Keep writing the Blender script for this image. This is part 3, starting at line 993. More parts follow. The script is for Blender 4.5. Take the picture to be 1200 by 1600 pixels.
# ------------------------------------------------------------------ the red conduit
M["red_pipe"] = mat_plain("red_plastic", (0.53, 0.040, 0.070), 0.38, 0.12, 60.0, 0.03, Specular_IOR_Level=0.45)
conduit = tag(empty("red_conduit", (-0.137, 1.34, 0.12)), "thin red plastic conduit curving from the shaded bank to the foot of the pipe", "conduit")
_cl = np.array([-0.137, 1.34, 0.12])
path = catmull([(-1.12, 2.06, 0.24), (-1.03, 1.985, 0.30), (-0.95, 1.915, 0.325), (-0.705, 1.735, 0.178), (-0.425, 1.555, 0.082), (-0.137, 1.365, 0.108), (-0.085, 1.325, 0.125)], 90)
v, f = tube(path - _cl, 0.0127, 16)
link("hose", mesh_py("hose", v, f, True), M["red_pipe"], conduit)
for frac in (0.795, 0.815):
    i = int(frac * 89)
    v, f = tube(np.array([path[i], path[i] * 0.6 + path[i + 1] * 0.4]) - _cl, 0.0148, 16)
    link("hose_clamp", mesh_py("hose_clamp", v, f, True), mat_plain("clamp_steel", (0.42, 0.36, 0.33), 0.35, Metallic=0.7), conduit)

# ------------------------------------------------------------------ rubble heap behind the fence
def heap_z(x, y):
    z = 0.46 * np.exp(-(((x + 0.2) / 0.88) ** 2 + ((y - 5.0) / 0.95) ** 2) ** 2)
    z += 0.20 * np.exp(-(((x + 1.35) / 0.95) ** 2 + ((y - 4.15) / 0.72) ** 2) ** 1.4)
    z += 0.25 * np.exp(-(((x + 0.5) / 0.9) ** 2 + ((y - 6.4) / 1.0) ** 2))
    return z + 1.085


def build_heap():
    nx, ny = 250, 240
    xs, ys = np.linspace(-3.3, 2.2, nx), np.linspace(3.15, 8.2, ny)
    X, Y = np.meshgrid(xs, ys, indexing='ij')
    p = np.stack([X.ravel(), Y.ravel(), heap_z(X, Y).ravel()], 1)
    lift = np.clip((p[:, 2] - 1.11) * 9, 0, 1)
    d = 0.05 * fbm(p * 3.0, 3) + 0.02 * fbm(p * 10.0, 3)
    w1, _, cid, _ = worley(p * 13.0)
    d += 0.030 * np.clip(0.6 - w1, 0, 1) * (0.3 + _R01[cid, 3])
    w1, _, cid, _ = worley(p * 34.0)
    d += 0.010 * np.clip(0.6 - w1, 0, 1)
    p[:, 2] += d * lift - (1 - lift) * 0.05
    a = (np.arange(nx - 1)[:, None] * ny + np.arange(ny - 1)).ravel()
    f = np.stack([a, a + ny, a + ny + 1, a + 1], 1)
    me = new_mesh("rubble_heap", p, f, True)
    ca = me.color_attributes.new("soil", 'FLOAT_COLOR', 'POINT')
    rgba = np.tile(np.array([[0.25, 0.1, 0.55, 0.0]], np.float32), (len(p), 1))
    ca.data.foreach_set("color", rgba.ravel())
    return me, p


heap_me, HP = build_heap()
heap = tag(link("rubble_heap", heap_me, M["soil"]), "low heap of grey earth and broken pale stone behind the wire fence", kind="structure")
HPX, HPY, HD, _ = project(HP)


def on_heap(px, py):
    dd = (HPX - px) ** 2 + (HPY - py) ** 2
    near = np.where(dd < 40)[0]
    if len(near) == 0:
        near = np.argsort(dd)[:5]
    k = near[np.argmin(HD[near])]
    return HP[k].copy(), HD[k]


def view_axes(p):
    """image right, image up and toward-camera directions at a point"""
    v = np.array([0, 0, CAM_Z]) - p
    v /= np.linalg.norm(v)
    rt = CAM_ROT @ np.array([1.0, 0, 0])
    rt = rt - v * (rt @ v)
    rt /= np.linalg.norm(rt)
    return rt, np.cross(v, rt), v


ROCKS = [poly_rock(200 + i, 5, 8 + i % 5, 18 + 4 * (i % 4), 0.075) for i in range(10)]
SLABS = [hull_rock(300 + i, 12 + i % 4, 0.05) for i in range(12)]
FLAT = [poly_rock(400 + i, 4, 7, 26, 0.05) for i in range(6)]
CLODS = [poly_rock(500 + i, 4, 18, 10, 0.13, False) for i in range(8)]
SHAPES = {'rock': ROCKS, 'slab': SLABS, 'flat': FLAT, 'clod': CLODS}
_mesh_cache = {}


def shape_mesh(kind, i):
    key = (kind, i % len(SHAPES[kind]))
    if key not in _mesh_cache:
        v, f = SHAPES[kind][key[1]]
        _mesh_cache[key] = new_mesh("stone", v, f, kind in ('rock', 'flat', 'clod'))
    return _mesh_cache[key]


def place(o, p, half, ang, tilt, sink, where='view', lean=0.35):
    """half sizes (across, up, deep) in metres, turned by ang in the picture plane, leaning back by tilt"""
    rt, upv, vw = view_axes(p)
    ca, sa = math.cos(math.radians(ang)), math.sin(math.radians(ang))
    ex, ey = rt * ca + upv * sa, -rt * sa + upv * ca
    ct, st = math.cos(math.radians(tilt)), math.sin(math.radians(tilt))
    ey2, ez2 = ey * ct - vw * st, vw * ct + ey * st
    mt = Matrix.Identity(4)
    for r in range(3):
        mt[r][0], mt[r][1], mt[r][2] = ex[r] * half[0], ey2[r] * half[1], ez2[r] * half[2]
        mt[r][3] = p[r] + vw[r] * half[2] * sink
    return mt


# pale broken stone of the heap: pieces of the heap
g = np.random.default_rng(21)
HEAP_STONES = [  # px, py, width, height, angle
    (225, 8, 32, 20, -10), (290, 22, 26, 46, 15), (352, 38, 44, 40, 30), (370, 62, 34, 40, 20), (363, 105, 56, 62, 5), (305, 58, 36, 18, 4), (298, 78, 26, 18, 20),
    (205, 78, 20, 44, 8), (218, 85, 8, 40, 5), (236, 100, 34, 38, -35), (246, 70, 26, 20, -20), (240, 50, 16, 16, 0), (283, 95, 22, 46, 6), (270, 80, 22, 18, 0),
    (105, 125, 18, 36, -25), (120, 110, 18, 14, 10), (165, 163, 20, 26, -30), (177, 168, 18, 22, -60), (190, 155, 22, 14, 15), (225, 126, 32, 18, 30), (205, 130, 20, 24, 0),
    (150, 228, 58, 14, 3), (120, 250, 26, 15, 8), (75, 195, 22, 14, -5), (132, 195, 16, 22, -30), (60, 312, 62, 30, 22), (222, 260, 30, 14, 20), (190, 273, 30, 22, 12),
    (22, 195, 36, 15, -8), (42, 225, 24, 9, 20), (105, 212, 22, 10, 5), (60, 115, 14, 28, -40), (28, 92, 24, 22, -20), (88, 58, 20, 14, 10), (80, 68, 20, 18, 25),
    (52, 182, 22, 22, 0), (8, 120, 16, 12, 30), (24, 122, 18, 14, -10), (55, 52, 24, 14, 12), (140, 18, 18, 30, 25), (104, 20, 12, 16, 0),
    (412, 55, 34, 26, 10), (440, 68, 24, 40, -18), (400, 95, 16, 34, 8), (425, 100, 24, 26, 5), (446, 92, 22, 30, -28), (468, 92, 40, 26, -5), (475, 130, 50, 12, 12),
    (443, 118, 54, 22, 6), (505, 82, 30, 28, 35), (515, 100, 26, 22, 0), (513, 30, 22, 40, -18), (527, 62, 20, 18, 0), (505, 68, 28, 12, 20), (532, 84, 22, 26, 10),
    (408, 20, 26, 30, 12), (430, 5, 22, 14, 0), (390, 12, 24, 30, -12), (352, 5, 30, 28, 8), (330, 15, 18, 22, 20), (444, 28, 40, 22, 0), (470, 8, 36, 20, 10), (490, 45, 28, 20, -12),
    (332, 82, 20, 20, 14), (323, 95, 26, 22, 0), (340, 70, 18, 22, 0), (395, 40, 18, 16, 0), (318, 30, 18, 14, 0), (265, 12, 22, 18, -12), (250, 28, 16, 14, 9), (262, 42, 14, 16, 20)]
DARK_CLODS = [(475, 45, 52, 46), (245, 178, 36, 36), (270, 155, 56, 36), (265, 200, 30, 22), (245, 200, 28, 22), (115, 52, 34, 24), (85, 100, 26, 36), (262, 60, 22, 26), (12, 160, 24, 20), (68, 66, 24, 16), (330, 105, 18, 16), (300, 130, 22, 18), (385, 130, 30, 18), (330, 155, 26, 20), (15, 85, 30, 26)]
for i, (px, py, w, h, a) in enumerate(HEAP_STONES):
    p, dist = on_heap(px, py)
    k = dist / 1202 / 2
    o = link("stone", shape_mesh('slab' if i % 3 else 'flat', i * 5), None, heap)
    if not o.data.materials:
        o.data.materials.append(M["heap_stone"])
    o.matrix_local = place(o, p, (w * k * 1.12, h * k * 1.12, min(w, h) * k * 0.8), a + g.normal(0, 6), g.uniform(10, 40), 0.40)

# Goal
Beginning at the top of the data, please return every line until and including the line containing "0.35, Metallic=0.7), conduit)", copied exactly, and nothing past it.

# The result
Keep writing the Blender script for this image. This is part 3, starting at line 993. More parts follow. The script is for Blender 4.5. Take the picture to be 1200 by 1600 pixels.
# ------------------------------------------------------------------ the red conduit
M["red_pipe"] = mat_plain("red_plastic", (0.53, 0.040, 0.070), 0.38, 0.12, 60.0, 0.03, Specular_IOR_Level=0.45)
conduit = tag(empty("red_conduit", (-0.137, 1.34, 0.12)), "thin red plastic conduit curving from the shaded bank to the foot of the pipe", "conduit")
_cl = np.array([-0.137, 1.34, 0.12])
path = catmull([(-1.12, 2.06, 0.24), (-1.03, 1.985, 0.30), (-0.95, 1.915, 0.325), (-0.705, 1.735, 0.178), (-0.425, 1.555, 0.082), (-0.137, 1.365, 0.108), (-0.085, 1.325, 0.125)], 90)
v, f = tube(path - _cl, 0.0127, 16)
link("hose", mesh_py("hose", v, f, True), M["red_pipe"], conduit)
for frac in (0.795, 0.815):
    i = int(frac * 89)
    v, f = tube(np.array([path[i], path[i] * 0.6 + path[i + 1] * 0.4]) - _cl, 0.0148, 16)
    link("hose_clamp", mesh_py("hose_clamp", v, f, True), mat_plain("clamp_steel", (0.42, 0.36, 0.33), 0.35, Metallic=0.7), conduit)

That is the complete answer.